The International Court Of Justice (ICJ) is the principal
judicial organ of the United Nations, which succeeded the
Permanent court of International Justice after World War
Two. It gains its legitimacy from Article 92 of the UN
Charter which allows it to function " in accordance with
the annexed Statute, which is based upon the Statute of the
Permanent Court of International Justice and forms an
integral part of the present Charter".
By Article 93 all members of the UN are ipso-facto members
of the Statute and that states not members may become
parties, on conditions to be determined in each case by the
UN General Assembly on recommendation of the Security
Council.
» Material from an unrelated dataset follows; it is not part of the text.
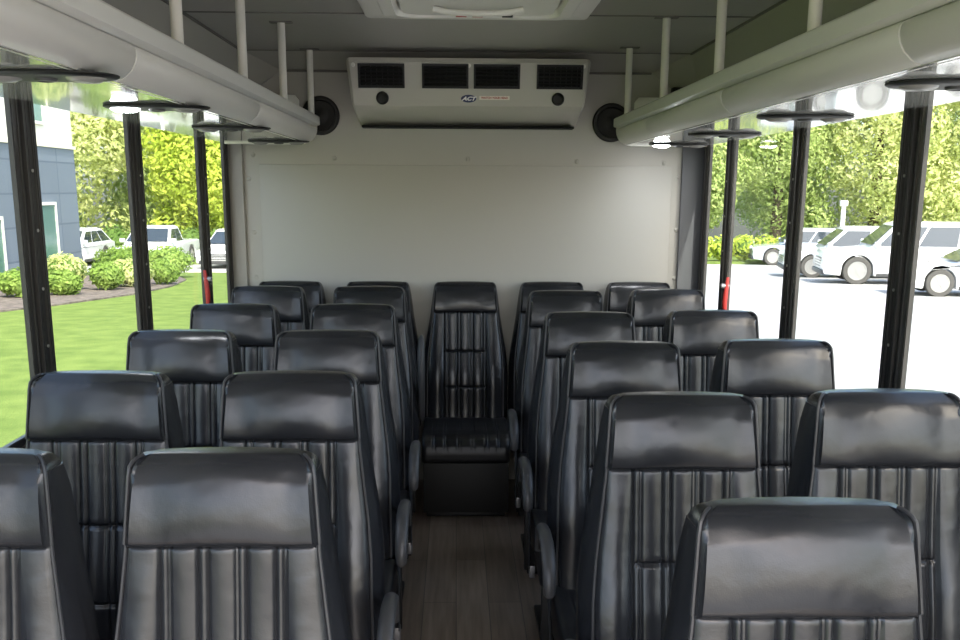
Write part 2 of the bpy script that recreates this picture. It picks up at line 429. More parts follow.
def cushion_mb():
    prof = [(0.03, 0.31), (0.05, 0.36), (0.04, 0.405), (0.0, 0.418), (-0.1, 0.412), (-0.2, 0.413), (-0.30, 0.418), (-0.37, 0.416),
            (-0.415, 0.402), (-0.442, 0.374), (-0.450, 0.335), (-0.447, 0.30), (-0.435, 0.285), (-0.2, 0.285), (0.0, 0.29)]
    pr = []
    for i, p in enumerate(prof):
        q = prof[(i + 1) % len(prof)]
        for k in range(3): pr.append((p[0] + (q[0] - p[0])*k/3, p[1] + (q[1] - p[1])*k/3))
    cy, cz = -0.2, 0.35; loops = []
    W = 0.211
    xs = [-W, -W + .003, -W + .010, -W + .022] + [-0.185 + 0.005*k for k in range(75)] + [W - .022, W - .010, W - .003, W]
    for x in xs:
        e = (W - abs(x)); s = 1.0 if e >= 0.022 else math.sqrt(max(0, 1 - ((0.022 - e)/0.022)**2))
        rr = 0.0
        for r in RIB + (0.155, -0.155): 
            q = abs(x - r); rr -= 0.006*math.exp(-((q - 0.006)/0.0035)**2)
        L = []
        for y, z in pr:
            up = max(0, min(1, (z - 0.34)/0.05))
            d = Vector((y - cy, z - cz)); l = d.length
            ins = 0.022*(1 - s)
            d = d*((l - ins + rr*up)/l)
            L.append((x, cy + d.x, cz + d.y))
        loops.append(L)
    return MB().loft(loops)
def piping_pts(sx):
    P = []
    for z in [0.42 + 0.022*k for k in range(26)]:
        w = lerp(WID, z); P.append((sx*(w - 0.002), seat_front_y(z) + 0.002, z))
    return P
def head_piping_pts(sx):
    P = []
    for z in [0.972 + 0.0115*k for k in range(11)]:
        w = lerp(WID, z); P.append((sx*(w), seat_front_y(z) - 0.001, z))
    for a in (0.25, 0.5, 0.75, 1.0):
        q = a*PI/2; z = 1.095 + 0.025*math.sin(q); ins = 0.025*(1 - math.cos(q))
        P.append((sx*(lerp(WID, z) - 0.75*ins), seat_front_y(z) - 0.002 + ins*0.9, z + 0.0005))
    return P
def arm_mb(sx, up=False):
    if up:
        pts = [(sx*0.236, 0.085, 0.51), (sx*0.236, 0.06, 0.58), (sx*0.236, 0.045, 0.70), (sx*0.236, 0.06, 0.84), (sx*0.236, 0.085, 0.89), (sx*0.236, 0.10, 0.90)]
        return MB().tube(pts, [0.013, 0.016, 0.017, 0.017, 0.013, 0.007], 12)
    pts = [(0.085, 0.50), (0.065, 0.55), (0.03, 0.585), (-0.02, 0.607), (-0.09, 0.617), (-0.16, 0.615), (-0.215, 0.600), (-0.250, 0.572), (-0.268, 0.535), (-0.274, 0.505), (-0.274, 0.497)]
    rs = [0.012, 0.013, 0.015, 0.016, 0.0175, 0.018, 0.018, 0.018, 0.017, 0.015, 0.008]
    return MB().tube([(sx*0.243, y, z) for y, z in pts], rs, 14, sx=1.05, sy=0.85)

meshes = {}
def seat_object(name, label, group, arm=None, arm_up=None):
    root = empty(name); tag(root, label, 'seat', group)
    if not meshes:
        meshes['backrest'] = make_backrest().build('backrest', M['vinyl'], root, smooth=True).data
        meshes['headrest'] = make_headrest().build('headrest', M['vinyl'], root, smooth=True).data
        meshes['seat_cushion'] = cushion_mb().build('seat_cushion', M['vinyl_dark'], root, smooth=True).data
        for o in kids(root): bpy.data.objects.remove(o)
        b = MB().box(-0.19, 0.19, -0.40, 0.02, 0.20, 0.287).box(-0.15, 0.15, -0.36, 0.0, 0.02, 0.20).box(-0.19, 0.19, -0.40, 0.04, 0.0, 0.022)
        b.box(-0.205, 0.205, -0.435, -0.40, 0.03, 0.284)
        o = b.build('pedestal', M['black'], root, bevel=0.005); meshes['pedestal'] = o.data; bpy.data.objects.remove(o)
        for sx, nm in ((-1, 'L'), (1, 'R')):
            o = MB().tube(piping_pts(sx), 0.0032, 6).build('piping', M['piping'], root, smooth=True); meshes['pipe' + nm] = o.data; bpy.data.objects.remove(o)
            o = MB().tube(head_piping_pts(sx), 0.0032, 6).build('piping', M['piping'], root, smooth=True); meshes['hpipe' + nm] = o.data; bpy.data.objects.remove(o)
            o = arm_mb(sx).build('armrest', M['arm'], root, smooth=True); meshes['arm' + nm] = o.data; bpy.data.objects.remove(o)
            o = MB().cyl((sx*0.205, 0.085, 0.53), (sx, 0, 0), 0.03, 0.042, 20).build('hinge', M['black'], root, bevel=0.004); meshes['hinge' + nm] = o.data; bpy.data.objects.remove(o)
            pts = [(sx*0.214, 0.03, 0.40), (sx*0.222, -0.03, 0.425), (sx*0.226, -0.10, 0.40), (sx*0.224, -0.15, 0.33), (sx*0.226, -0.16, 0.25)]
            o = MB().tube(pts, 0.022, 8, sx=0.22).build('seat_belt', M['webbing'], root, smooth=True); meshes['belt' + nm] = o.data; bpy.data.objects.remove(o)
            o = MB().box(sx*0.219 - 0.008, sx*0.219 + 0.012, -0.178, -0.142, 0.215, 0.262).build('buckle', M['chrome'], root, bevel=0.004); meshes['buckle' + nm] = o.data; bpy.data.objects.remove(o)
        o = arm_mb(1, True).build('armrest', M['arm'], root, smooth=True); meshes['armup'] = o.data; bpy.data.objects.remove(o)
    def part(nm, key, par):
        o = bpy.data.objects.new(nm, meshes[key]); C.objects.link(o); o.parent = par; return o
    bk = part('backrest', 'backrest', root); hd = part('headrest', 'headrest', root)
    for s_ in 'LR': part('piping', 'pipe' + s_, bk); part('piping', 'hpipe' + s_, hd)
    part('seat_cushion', 'seat_cushion', root); part('pedestal', 'pedestal', root)
    if arm:
        a = part('armrest', 'arm' + arm, root); a['label'] = 'dark grey curved armrest'
        part('hinge', 'hinge' + arm, a)
        bl = part('seat_belt', 'belt' + arm, root); part('buckle', 'buckle' + arm, bl)
    if arm_up:
        a = part('armrest', 'armup', root); a['label'] = 'grey armrest folded upright'
    return root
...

Therefore allowing countries such as Switzerland
and San Marino, though not members of the UN, to be parties
to the Statute of the Court.
The court consist of 15 judges, no two of whom may be
Nationals of the same state, elected by the General
assembly and the Security Council. They are elected for 9
years and are eligible for reelections.
The seat of the court is in Hague, Holland, but it may hold
sessions elsewhere whenever it considers desirable. It is a
continuing body. The Statute provides that it is
permanently in session except during judicial vacations. It
is also an autonomous body. It elects its president and
vice- president, appoints its registrar, and provides for
the appointment of other officers and clerical staff.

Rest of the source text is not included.